More importantly, I'm including this entry today for some perspective. My earliest experience as a Pats fan was watching as a ten year old while the team was decimated in Super Bowl XX by the Bears. What followed was almost ludicrously lamentable football mixed with off-field embarrassment (for some reason Zeke Mowatt and Scott Sisson don't appear on this list). But when the trifecta of Kraft, Parcells, and Bledsoe (12) walked through that door, everything changed. The Pats were competent and competitive again, and we dutifully swallowed the retirement of the greatest logo in football history in exchange. It culminated in that brief moment in 1997, just before Vinatieri kicked off to Desmond Howard, when it seemed we might actually see an NFL title in New England. For the next few years, as jacked and pumped as we might get, it seemed that would remain the pinnacle.

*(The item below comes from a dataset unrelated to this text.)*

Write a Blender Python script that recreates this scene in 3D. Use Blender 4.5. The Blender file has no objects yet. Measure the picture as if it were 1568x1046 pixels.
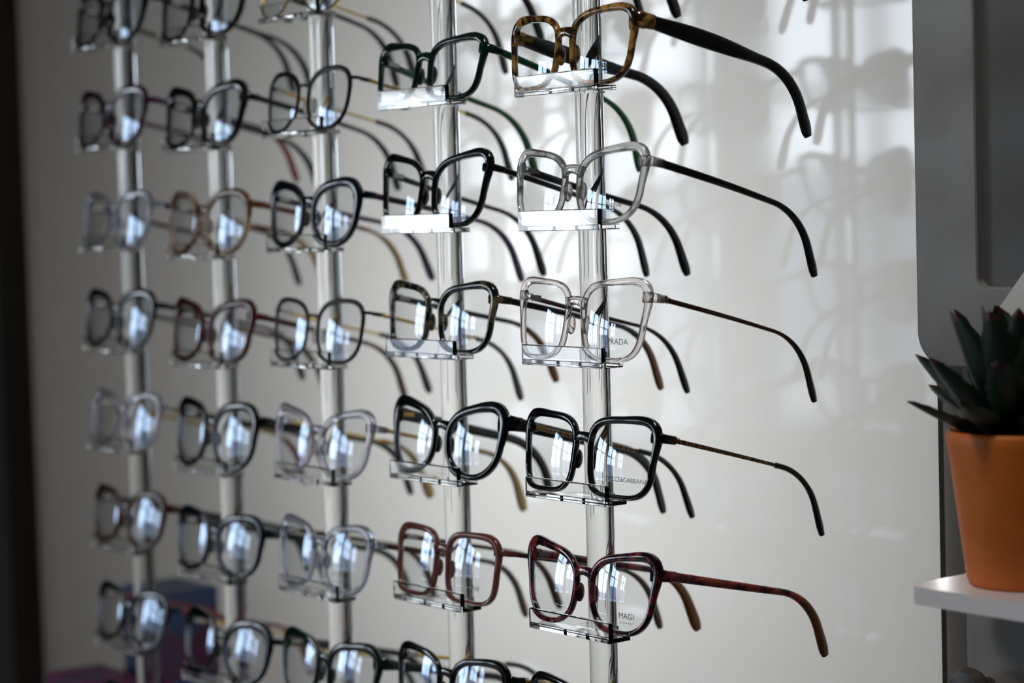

Then came Mo Lewis and the improbable marriage of Tom Brady and Bill Belichick. We would see eight trips to the Super Bowl in the next sixteen years. Think about that for a minute. This team has been in the big game in fully half of the seasons Tom Brady has played. That's not historic. It's mythological. That's why I'm not counting out one more magical run at the mountaintop before this impossible dream fades to black.

In closing, consider: of the fifty players listed for this franchise that's been alive since fifteen years before I was born, I've watched 34 play. More than half have been on the team since 1997 and have appeared in at least one Super Bowl. Twenty have at least one ring. Not bad for a team that was once synonymous with losing.